И вот теперь именно Сталину предстояло нанести решающий удар по австрийской модели. «Национал» Коба был для Ленина предпочтительнее любого русского теоретика. Да и не было у него таких теоретиков. В то время как «чудесный грузин», как называл Кобу Ленин, уже имел опыт борьбы с кавказским национализмом в лице некоторых грузинских и армянских группировок еще в 1904 году и стоял за идею централизованной российской партии.

Хотя странным было в устах Ленина это определение: «чудесный грузин...» Было в нем что-то ироничное и неуважительное. Вряд ли Ленин позволил бы себе написать о Дзержинском «чудесный поляк», а о Троцком «чудесный еврей». А о Сталине написал! Потому что видел в нем никакого не теоретика, а пусть и не рядового, но все же представителя одного из национальных меньшинств окраин России. И это отношение к Сталину останется у него навсегда. Как бы он ни ценил «чудесного грузина», на одну доску с Бухариным, Каменевым и тем же Троцким он его никогда не ставил. Чего, конечно же, тот не мог не чувствовать и по-своему переживать из-за этого.
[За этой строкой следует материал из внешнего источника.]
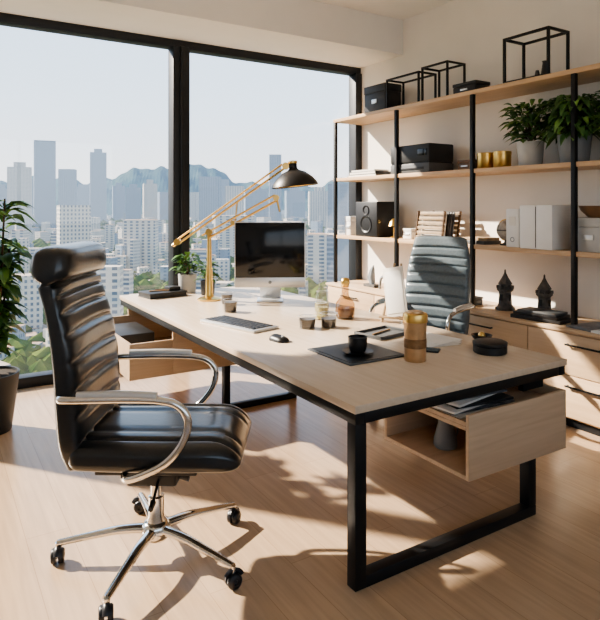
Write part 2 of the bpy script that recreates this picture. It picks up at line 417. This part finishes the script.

Задача Сталина осложнялась тем, что ни Маркс, ни Энгельс не написали по национальному вопросу ни одного большого труда. Он вообще считался несколько неудобным, поскольку у пролетариата не было отечества. А раз так, то и сама проблема казалась даже не проблемой, а скорее помехой для сплочения мирового пролетариата.

И тем не менее со своей задачей, несмотря на некоторые явные ошибки, Коба блестяще справился. Впрочем, Ленина мало волновали ошибочные воззрения «чудесного грузина» относительно колонизации Северной Америки. Главную задачу он выполнил, и идея «культурно-национальной автономии», в которой австрийские марксисты вместе с бундовцами и грузинскими меньшевиками видели главное решение национального вопроса, была подвергнута жесточайшей критике.